Ah dearest love! sweet home of all my fears,
And hopes, and joys, and panting miseries
To night, if I may guess, thy beauty wears
A smiling of such delight,
As brilliant and as bright,
As when with ravished, aching, vassal eyes,
Lost in soft amaze,
I gaze, I gaze!

Keats fell ill and fevered in February of 1820 after a trip to London, and Fanny spent almost every day by his side that winter. When they could not be together he wrote her letters, and she in turn sent a note every night to be put under his pillow.

I can do nothing say nothing think nothing of you but what has its spring in the Love which has so long been my pleasure and torment.  On the night I was taken ill when so violent a rush of blood came to my Lungs that I felt nearly suffocated – I assure you I felt it possible I might not survive and at that moment though[t] of nothing but you…

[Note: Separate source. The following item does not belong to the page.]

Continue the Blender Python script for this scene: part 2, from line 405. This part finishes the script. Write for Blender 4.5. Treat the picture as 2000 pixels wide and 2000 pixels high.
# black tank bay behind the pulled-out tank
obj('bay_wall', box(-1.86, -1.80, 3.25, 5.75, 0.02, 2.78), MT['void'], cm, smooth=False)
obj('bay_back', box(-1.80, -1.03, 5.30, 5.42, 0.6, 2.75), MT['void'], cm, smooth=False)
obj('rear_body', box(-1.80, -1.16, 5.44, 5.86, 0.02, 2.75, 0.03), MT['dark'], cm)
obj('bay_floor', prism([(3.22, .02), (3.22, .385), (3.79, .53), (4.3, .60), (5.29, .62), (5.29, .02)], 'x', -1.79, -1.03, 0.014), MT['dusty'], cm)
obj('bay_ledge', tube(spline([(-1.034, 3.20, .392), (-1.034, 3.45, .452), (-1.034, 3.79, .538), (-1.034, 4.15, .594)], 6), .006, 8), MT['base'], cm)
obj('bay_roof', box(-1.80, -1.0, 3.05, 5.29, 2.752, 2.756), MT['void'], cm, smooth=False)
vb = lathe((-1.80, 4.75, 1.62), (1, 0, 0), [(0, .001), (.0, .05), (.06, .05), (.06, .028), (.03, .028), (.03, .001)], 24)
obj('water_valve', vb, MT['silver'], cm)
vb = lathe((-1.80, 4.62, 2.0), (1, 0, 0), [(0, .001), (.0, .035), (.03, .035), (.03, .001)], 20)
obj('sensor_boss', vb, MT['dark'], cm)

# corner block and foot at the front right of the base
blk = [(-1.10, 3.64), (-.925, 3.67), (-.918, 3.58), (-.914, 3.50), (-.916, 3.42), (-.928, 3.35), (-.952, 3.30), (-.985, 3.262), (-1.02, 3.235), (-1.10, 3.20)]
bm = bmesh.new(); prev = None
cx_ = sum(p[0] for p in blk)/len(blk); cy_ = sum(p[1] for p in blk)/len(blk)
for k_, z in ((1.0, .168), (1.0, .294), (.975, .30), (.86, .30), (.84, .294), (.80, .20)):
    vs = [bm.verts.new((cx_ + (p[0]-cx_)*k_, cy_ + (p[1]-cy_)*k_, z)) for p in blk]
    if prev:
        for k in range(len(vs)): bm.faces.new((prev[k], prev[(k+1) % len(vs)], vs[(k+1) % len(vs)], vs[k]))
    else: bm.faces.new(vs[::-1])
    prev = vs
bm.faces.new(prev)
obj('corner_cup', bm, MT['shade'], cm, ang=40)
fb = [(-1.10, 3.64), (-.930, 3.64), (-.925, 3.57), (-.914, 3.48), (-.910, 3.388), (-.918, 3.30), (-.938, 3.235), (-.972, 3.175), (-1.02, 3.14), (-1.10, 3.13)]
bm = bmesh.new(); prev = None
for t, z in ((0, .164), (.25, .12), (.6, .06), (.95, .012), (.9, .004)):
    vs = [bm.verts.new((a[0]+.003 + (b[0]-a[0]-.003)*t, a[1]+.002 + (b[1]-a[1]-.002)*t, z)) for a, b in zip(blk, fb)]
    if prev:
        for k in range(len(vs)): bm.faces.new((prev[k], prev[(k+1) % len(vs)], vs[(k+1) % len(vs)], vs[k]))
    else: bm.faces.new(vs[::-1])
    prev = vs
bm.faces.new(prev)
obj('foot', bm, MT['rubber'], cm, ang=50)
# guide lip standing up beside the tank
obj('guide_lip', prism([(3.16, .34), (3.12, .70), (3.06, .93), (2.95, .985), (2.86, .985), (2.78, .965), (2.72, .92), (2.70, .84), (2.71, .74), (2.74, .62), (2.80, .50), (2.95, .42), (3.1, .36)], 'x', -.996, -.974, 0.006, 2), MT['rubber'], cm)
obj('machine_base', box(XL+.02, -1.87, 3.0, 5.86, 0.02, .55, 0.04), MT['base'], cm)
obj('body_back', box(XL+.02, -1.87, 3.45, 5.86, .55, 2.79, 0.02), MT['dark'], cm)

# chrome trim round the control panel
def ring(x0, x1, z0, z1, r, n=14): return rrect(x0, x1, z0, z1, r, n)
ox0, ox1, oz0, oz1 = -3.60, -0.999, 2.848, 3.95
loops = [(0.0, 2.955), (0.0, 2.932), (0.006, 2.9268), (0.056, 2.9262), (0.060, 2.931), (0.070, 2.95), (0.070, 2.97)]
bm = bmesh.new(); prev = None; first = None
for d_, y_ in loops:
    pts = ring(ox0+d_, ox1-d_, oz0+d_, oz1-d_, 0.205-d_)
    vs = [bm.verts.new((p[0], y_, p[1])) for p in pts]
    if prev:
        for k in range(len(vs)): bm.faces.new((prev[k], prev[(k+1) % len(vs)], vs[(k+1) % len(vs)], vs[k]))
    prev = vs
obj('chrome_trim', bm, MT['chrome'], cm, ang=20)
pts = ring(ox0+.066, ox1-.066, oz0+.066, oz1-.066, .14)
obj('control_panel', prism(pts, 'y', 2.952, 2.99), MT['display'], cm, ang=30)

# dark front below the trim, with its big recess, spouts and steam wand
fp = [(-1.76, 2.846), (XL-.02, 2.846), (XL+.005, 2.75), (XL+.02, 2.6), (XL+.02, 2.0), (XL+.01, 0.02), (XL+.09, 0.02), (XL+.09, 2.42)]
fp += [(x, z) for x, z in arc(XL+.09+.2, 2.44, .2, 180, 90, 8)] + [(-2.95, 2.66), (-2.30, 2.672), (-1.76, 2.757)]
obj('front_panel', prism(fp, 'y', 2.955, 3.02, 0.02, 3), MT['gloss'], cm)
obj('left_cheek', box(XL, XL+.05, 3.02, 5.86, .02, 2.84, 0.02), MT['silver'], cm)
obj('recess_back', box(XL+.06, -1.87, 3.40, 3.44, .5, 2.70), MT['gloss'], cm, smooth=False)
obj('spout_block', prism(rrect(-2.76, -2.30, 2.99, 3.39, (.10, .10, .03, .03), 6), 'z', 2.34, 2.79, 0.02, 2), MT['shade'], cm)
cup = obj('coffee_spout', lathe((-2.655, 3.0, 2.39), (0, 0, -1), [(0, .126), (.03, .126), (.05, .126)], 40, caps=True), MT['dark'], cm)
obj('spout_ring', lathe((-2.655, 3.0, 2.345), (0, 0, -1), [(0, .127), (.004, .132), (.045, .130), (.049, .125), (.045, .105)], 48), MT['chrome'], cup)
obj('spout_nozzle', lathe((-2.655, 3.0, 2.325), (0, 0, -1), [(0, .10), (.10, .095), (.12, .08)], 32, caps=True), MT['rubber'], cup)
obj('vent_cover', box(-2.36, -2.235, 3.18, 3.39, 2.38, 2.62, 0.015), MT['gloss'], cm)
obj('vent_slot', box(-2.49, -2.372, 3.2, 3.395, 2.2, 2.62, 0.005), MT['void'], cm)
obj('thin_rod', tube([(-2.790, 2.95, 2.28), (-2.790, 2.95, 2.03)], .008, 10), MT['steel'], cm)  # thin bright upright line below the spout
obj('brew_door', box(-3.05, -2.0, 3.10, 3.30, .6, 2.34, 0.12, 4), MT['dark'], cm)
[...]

Upon my soul I have loved you to the extreme. I wish you could know the Tenderness with which I continually brood over your different aspects of countenance, action and dress. I see you come down in the morning: I see you meet me at the Window – I see every thing over again eternally that I ever have seen… 
.If I am destined to be happy with you here – how short is the longest Life – I wish to believe in immortality – I wish to live with you for ever… Let me be but certain that you are mine heart and soul, and I could die more happily than I could otherwise live.

(A letter from Kentish Town, where Keats moved to in the spring. Written June of 1820.)

In the autumn of that year, John’s friends suggested a trip to Italy to recuperate, and with her permission, he destroyed all of Fanny’s letters to him before his trip.

Despite moving there to improve his health, Keats grew progressively worse and missed Fanny terribly. In a letter from Wentworth Place, Charles Armitage Brown (a poet and friend of Keats) wrote, “Miss Brawne…looks more sad every day.”

Charles Brown wrote to Keats that Fanny was upset at not having received any letters, even though she had been writing to him. His reply…

The persuasion that I shall see her no more will kill me… My dear Brown, I should have had her when I was in health, and I should have remained well.  I can bear to die – I cannot bear to leave her.  Oh, God! God! God! Everything I have in my trunks that reminds me of her goes through me like a spear.  The silk lining she put in my travelling cap scalds my head.  My imagination is horribly vivid about her – I hear her. There is nothing in the world of sufficient interest to divert me from her for a moment… O that I could be buried near where she lives! I am afraid to write to her – to receive a letter from her – to see her handwriting would break my heart – even to hear of her any how, to see her name written would be more than I can bear… My dear Brown, for my sake, be her advocate for ever… I am afraid to write to her.  I should like her to know that I do not forget her.

John Keats wrote this final letter to his sweetheart Fanny Brawne before dying.

Read the entire transcript of the letter from the New York Public Library here.

On February 23, 1821 Keats succumbed to tuberculosis and died. He was buried with several unopened letters from Fanny, it had pained him too much to read them.

The two never married, but Brawne was the great love of Keats’s life. She mourned his death as a widow. She cut her hair, dressed in black, wore a locket containing a piece of Keats’s hair, and wore the ring he had given her.